The next episode was a controversial one. Some say that Pero’s love for her father touched the Judges. So, they released Cimon. Another version is that the Judges also awarded death penalty to Pero for violating the law. Whatever might be the conclusion, the story influenced a number of painters to work on this particular subject, A Daughter’s Love for Her Father, especially in the 17th Century. Greuze painted the first ‘Roman Charity’, an oil painting, in the early 18th Century. The tale also encouraged artists, such as Johann Zoffany and Barbara Craft, to highlight the different story of love, between Cimon and Pero, through their works. Lefebvre’s creation became famous, as he introduced the art-lovers to Pero’s baby. Max Sauco worked on the same tale in 2011, keeping in mind the contemporary Global Socio-Political landscape.

Max Sauco’s work

All these ancient tales have some appeals which have prompted artists to create something new during their contemporary period. Usually, a mother breastfeeds her child… this is a natural act. When a lady breast-feeds an old person, the act triggers a sensation.
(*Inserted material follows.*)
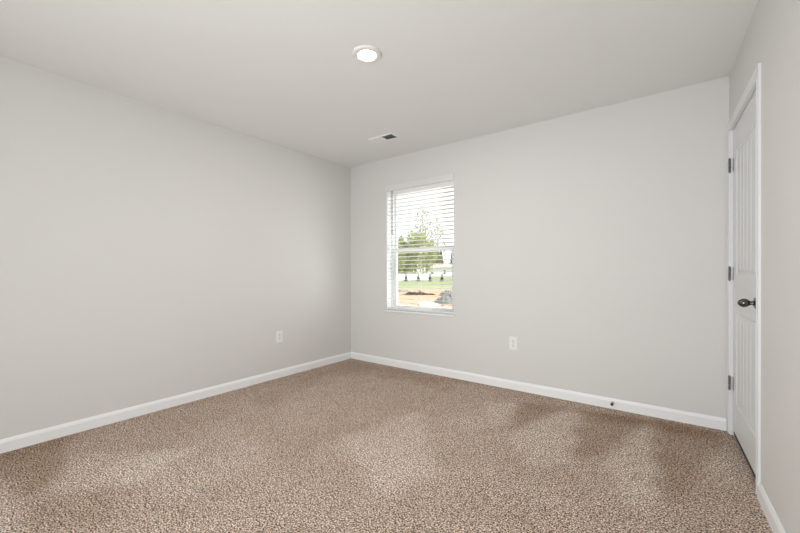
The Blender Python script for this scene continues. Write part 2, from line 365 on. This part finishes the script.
# ------------------------------------------------------------------ blind
bl = empty('window_blind', (cx, YB, WZ1), label='white horizontal slat blind lowered with open slats over the window', cat='window blind')
def bpart(name, bm, m, bevel=0, smooth=False):
    for v in bm.verts: v.co -= Vector((cx, YB, WZ1))
    return link(name, bm, m, bl, smooth, bevel)
bx0, bx1 = WX0+.008, WX1-.008
bm = bmesh.new(); box(bm, WX0-.006, WX1+.006, YB-.014, YB-.004, 2.052, 2.120); box(bm, WX0-.006, WX0+.002, YB-.004, YB-.0005, 2.052, 2.120); box(bm, WX1-.002, WX1+.006, YB-.004, YB-.0005, 2.052, 2.120)
bpart('valance', bm, M['valance'], .002)
bm = bmesh.new(); box(bm, bx0, bx1, YB+.006, YB+.050, 2.058, 2.089); bpart('headrail', bm, M['blind'])
bm = bmesh.new(); box(bm, bx0, bx1, YB+.006, YB+.009, 2.008, 2.058); bpart('light_strip', bm, M['bright_strip'])  # strip added below the headrail to make the bright band of light
bm = bmesh.new(); z = 1.992; sy0, sy1 = YB+.008, YB+.058
zs = []
while z > WZ0+.055: zs.append(z); z -= .0445
for z in zs:      # gently crowned slats
    k = 6; top = []; bot = []
    for i in range(k+1):
        y = sy0+(sy1-sy0)*i/k; c = .0025*(1-(2*i/k-1)**2) + (.5-i/k)*.004
        top.append((y, z+c+.0014)); bot.append((y, z+c-.0014))
    ringp = top+bot[::-1]
    a = [bm.verts.new((bx0, y, q)) for y, q in ringp]; b_ = [bm.verts.new((bx1, y, q)) for y, q in ringp]; n = len(ringp)
    for i in range(n): bm.faces.new((a[i], a[(i+1) % n], b_[(i+1) % n], b_[i]))
    bm.faces.new(a); bm.faces.new(b_[::-1])
bpart('slats', bm, M['blind'])
bm = bmesh.new(); box(bm, bx0, bx1, sy0, sy1, WZ0+.006, WZ0+.030); bpart('bottom_rail', bm, M['valance'], .003)
for x in (WX0+.13, cx, WX1-.13):
    bm = bmesh.new()
    for y in (sy0-.001, sy1+.001): tube(bm, [(x, y, 2.05), (x, y, WZ0+.03)], .0009, 6)
    for z in zs: tube(bm, [(x, sy0-.001, z-.002), (x, sy1+.001, z-.002)], .0006, 5)
    bpart('ladder_cord', bm, M['cord'])
bm = bmesh.new(); tube(bm, [(-2.622, YB-.006, 2.05), (-2.622, YB-.006, 1.60)], .0042, 6); lathe(bm, [(.0045, 1.54), (.0065, 1.555), (.0065, 1.59), (.0042, 1.60)], 'z', 10, (-2.622, YB-.006, 0))
bpart('tilt_wand', bm, M['wand'])
bm = bmesh.new(); tube(bm, [(-2.638, YB-.005, 2.05), (-2.638, YB-.005, 1.56)], .0045, 6); lathe(bm, [(.008, 1.52), (.006, 1.56), (.003, 1.565)], 'z', 10, (-2.638, YB-.005, 0)); bpart('lift_cord', bm, M['plastic'])

# ------------------------------------------------------------------ wall outlets
def outlet(loc, rz, label):
    r = empty('wall_outlet', loc, rz, label, 'outlet', 'white duplex outlets low on the walls')
    bm = bmesh.new(); box(bm, -.039, .039, -.006, 0, -.0605, .0605); link('cover_plate', bm, M['plastic'], r, False, .0025)
    for s in (1, -1):
        bm = bmesh.new(); zc = s*.0195
        lathe(bm, [(.0165, -.0085), (.0172, -.0065), (.0172, -.0055)], 'y', 28, (0, 0, zc)); rc = link('receptacle', bm, M['plastic'], r)
        bm = bmesh.new()
        for x in (-.0062, .0062): box(bm, x-.0016, x+.0016, -.0089, -.0084, zc-.002, zc+.009)
        lathe(bm, [(.0030, -.0089), (.0030, -.0084)], 'y', 12, (0, 0, zc-.0085)); link('slots', bm, M['slotgrey'], rc)
    bm = bmesh.new(); lathe(bm, [(.0030, -.0072), (.0033, -.0058)], 'y', 12); link('screw', bm, M['nickel'], r)
outlet((-1.190, YB, .433), 0, 'white duplex wall outlet on the back wall, right of the window')
outlet((XL, 2.296, .430), math.pi/2, 'white duplex wall outlet on the blank left wall')

# ------------------------------------------------------------------ door stop on the back baseboard
ds = empty('door_stop', (-.383, YB-.012, .050), 0, 'small metal door stop screwed into the back baseboard, black tip', 'door stop')
bm = bmesh.new(); lathe(bm, [(.011, -.0005), (.011, -.003), (.007, -.006), (.004, -.008)], 'y', 20); link('base', bm, M['steel'], ds, True)
bm = bmesh.new(); lathe(bm, [(.0045, -.007), (.0045, -.034)], 'y', 14); link('rod', bm, M['steel'], ds, True)
bm = bmesh.new(); lathe(bm, [(.006, -.033), (.0095, -.036), (.0105, -.045), (.009, -.052), (.004, -.055)], 'y', 20); link('rubber_tip', bm, M['rubber_and_shade'], ds, True)

# ------------------------------------------------------------------ recessed ceiling light
LC = (-1.498, 1.672, H)
rl = empty('ceiling_light', LC, 0, 'round white recessed ceiling light, switched on', 'ceiling light')
bm = bmesh.new()
pr = [(.089, -.0002), (.0895, -.005), (.086, -.010), (.078, -.0135), (.066, -.0145), (.058, -.0125), (.0545, -.0085), (.0540, -.0002)]
lathe(bm, pr, 'z', 64, cap=False); link('trim_ring', bm, M['ring'], rl, True)
bm = bmesh.new(); lathe(bm, [(.0538, -.0004), (.0538, -.0080), (.042, -.0092), (.02, -.0098), (.0005, -.0100)], 'z', 48); link('lens', bm, M['lamp'], rl, True)

ll = bpy.data.lights.new('lamp_light', 'AREA'); ll.shape = 'DISK'; ll.size = .10; ll.energy = 12; ll.color = (1, .985, .95)
lo3 = bpy.data.objects.new('lamp_light', ll); C.objects.link(lo3); lo3.location = (LC[0], LC[1], H-.016)

# ------------------------------------------------------------------ ceiling vent
VX, VY = -2.300, 2.817
cv = empty('ceiling_vent', (VX, VY, H), 0, 'small white rectangular air vent in ceiling near window', 'vent')
bm = bmesh.new(); hx, hy = .150, .073
def vring(ins, z): return [bm.verts.new((sx*(hx-ins), sy*(hy-ins), z)) for sx, sy in ((-1, -1), (1, -1), (1, 1), (-1, 1))]
lp = [vring(0, -.0002), vring(.001, -.004), vring(.010, -.009), vring(.019, -.009), vring(.021, -.001)]
for i in range(4):
    for k in range(4): bm.faces.new((lp[i][k], lp[i][(k+1) % 4], lp[i+1][(k+1) % 4], lp[i+1][k]))
link('vent_frame', bm, M['vent'], cv)
bm = bmesh.new(); box(bm, -hx+.020, hx-.020, -hy+.020, hy-.020, -.0016, -.0003); link('backing', bm, M['ventdark'], cv)
bm = bmesh.new(); n = 20; xs = -hx+.021; L_ = 2*(hx-.021); sp = L_/n
for i in range(n):
    x = xs+sp*(i+.5)
    lean = .0055 if i < n*.48 else -.0055      # the louvres of the two ends face opposite ways
    a = [bm.verts.new((x-lean+t, y, z)) for (t, z) in ((-.0006, -.0085), (.0006, -.0085)) for y in (-hy+.021, hy-.021)]
    b_ = [bm.verts.new((x+lean+t, y, z)) for (t, z) in ((-.0006, -.002), (.0006, -.002)) for y in (-hy+.021, hy-.021)]
    for f in ((a[0], a[1], a[3], a[2]), (b_[0], b_[2], b_[3], b_[1]), (a[0], b_[0], b_[1], a[1]), (a[2], a[3], b_[3], b_[2]), (a[0], a[2], b_[2], b_[0]), (a[1], b_[1], b_[3], a[3])): bm.faces.new(f)
link('louvres', bm, M['vent'], cv)
bm = bmesh.new(); box(bm, -.003, .003, -.010, .010, -.016, -.008); link('lever', bm, M['vent'], cv)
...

No wonder, artists try to portray the inner meaning of such an act through their works. There lies many tales, like this, in each and every sensational art work…

One can recall the ancient Indian tale of King Bimbisara of Magadh. After the king was reportedly imprisoned by his son Ajatahatru, Bimbisara’s Queen Vaidehi used to smear her body with honey, and would visit him, so that the old king could lick it off her body, and survive!